Actor Lex Marinos wrote in the preface to the cafe book that his grandfather’s cafe was the epicentre of his young life. “Sometimes I would be ashamed to be serving kids from school who made fun of my family’s accents and customs,” he wrote.
Peter (Beneto) and Jack (Ioannis) Veneris, at the Blue Bird Cafe in Lockhart, NSW. The Veneris family owned the cafe for 70 years.Credit: Effy Alexakis
But the cafe was a metaphor for life, the acts of eating and drinking, the communal bond and warmth of family and friends, shopkeeper and customer, the entrances and the exits, he wrote.
Alexakis and Janiszewski are now working on their second book about Greek cafes. The first included 150 stories of families, but they still got complaints: “You haven’t got my family.”
As they travelled around Australia, it seemed every Greek family knew someone in the family who had a cafe, said Alexakis.
And whether you are of Greek descent or not, nearly everyone has a memory of these institutions, which have all but disappeared. The cafes – and oyster bars and suburban fish and chip shops – elicit massive scoops of “I remember when”, particularly among older Australians.
Alexakis said she was most proud that so much of the history they documented came from people’s personal albums. “Unique, and rare, those images belong to people and not to the institutions.”
Today they are still fighting prejudice and stereotypes, and trying to increase the representation of Greek Australians in libraries and history.

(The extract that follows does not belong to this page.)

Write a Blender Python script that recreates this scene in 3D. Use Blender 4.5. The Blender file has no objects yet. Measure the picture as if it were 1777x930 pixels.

Even now, fourth, fifth and sixth generation Greek Australians are called migrants.
Why? “Because if you have a long name, you get called a migrant,” says Alexakis.
The State Library’s Neville says without the couple’s work, “we would be still stuck it the age-old fictions that all Greeks owned milk bars.”
“What their work reveals about the migrant experience, and how migration transitions into permanently putting down roots in a new country is a real counterpoint to the stereotypical mainstream views of migration.”